News reaches us that the government's Office for Fair Access (OFFA) says that universities should start actively looking for and encouraging potential revenue sources - sorry, students - from the age of seven onwards.
But why?
It's all to do with universities wanting to charge more than £6,000 a year tuition fees. Currently, anyone who hasn't been living in the Sahara desert, Antarctica or on the dark side of the moon for the past couple of years knows there's been a massive u-turn when it comes to government policy on tuition fees.
And since very few universities want to charge less than the government-permitted maximum, a huge number of institutions charge now more than that £6,000, but they've got to do something in return.
They have to create what's referred to as an "access agreement", meaning, basically, they've got to set out how they're going to prevent people who wouldn't be able to afford to go there being put off going.
Or, to put it more simply, how they're going to encourage people who can’t afford to go to their university to, er, go to their university.
From where we stand, it looks like they've got an uphill struggle on their hands.
But never fear, the Office of Fair Access is here to help.
The guidance OFFA is offering says that universities with the fewest pupils from what they euphemistically call "disadvantaged groups" need to spend 30% of all income from fees about £6,000 on outreach work, which could include sponsoring independent academy schools, putting university staff on governing bodies and helping teachers.
Essentially, then, they're looking at spending about £1,000 on each student they admit from those disadvantaged groups.
Professor Les Ebdon, the head of OFFA says: “While work with teenagers is very useful and should continue, we are keen to see more long-term schemes that start at a younger age and persist through the school career.
“It’s crucial that outreach encompasses those who are not yet on the pathway to higher education as well as those who are already considering it.”
In short, get'em while they're young.
However, is this policy - let's not call it cradle-snatching - really going to work?
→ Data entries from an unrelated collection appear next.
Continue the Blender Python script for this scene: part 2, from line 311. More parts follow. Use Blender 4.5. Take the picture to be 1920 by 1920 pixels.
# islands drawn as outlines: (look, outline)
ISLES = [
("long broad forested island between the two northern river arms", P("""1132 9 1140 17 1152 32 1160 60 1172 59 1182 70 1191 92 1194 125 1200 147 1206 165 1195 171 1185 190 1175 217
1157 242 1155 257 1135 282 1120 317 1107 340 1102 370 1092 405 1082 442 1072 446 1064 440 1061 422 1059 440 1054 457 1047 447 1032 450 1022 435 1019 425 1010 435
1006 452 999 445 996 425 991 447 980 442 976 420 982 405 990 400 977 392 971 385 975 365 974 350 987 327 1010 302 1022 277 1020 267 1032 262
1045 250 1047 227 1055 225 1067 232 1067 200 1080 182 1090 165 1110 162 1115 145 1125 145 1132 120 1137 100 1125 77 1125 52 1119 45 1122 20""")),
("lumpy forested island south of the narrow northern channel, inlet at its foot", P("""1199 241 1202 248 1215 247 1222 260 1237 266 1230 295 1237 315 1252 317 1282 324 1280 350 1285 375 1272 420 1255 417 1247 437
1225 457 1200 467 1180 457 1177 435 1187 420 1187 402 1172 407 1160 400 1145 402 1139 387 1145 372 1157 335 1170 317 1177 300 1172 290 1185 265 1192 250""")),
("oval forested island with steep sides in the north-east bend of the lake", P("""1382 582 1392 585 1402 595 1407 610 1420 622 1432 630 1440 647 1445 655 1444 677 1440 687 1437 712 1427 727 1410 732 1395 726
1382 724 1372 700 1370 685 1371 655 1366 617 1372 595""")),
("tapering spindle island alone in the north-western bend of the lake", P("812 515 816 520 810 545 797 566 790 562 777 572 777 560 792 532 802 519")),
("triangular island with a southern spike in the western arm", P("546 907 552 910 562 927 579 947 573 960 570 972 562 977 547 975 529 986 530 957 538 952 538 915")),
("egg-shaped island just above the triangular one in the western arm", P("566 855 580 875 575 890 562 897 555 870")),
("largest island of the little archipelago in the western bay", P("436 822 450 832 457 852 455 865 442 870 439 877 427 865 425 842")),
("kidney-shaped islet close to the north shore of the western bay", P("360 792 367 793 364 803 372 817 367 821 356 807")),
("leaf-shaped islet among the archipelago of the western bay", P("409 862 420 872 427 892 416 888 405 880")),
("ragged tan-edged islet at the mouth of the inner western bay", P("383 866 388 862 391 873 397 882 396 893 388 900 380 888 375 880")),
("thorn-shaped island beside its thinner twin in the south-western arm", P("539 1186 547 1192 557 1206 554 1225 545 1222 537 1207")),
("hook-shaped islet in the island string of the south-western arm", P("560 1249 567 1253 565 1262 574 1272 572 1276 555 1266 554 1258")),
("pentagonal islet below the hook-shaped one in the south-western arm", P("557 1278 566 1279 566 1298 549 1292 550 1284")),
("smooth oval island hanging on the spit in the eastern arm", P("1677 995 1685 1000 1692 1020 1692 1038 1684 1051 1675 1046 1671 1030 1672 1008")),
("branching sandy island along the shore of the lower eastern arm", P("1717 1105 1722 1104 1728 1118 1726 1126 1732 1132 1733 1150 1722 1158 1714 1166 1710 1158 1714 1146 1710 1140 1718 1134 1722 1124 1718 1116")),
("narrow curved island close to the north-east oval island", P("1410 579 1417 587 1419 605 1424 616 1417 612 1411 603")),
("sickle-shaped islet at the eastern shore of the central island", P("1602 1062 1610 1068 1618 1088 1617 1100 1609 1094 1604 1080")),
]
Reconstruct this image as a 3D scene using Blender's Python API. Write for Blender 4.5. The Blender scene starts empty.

How many seven-year-olds have already mapped out their lives ahead of them to the point where they know what they want to do after school this afternoon, let alone after secondary education?
And what kind of criteria will universities be using to judge whether or not to invest a third of any resultant fees persuading a very young person that university is their best option?
And how much are universities going to lose when all their persuasion comes to nothing?
No, this idea looks doomed from the start, but it's going to take a few years (at least until those seven-year-olds reach university age) before we know whether or not we're right in thinking that.
But this whole idea does beg the question "Why?"
Could it be that universities have taken a look at the drop in number of admissions this year ... and weighed it up against the rise in the number of apprenticeships - and the dramatic rise in the number of applications for those apprenticeships – in the same timescale?
Could it be that they've put two and two together?
And could it be that they've then looked to a future where university is only for those who really can afford it - whether or not they can find a graduate position where they earn enough to cover their student loan repayments?
And then could it be that they've looked at a future where, as in many European countries, a UK apprenticeship becomes the accepted route into a career?
And then looked at their bank balances in such a future?
The word "desperation" somehow springs to mind.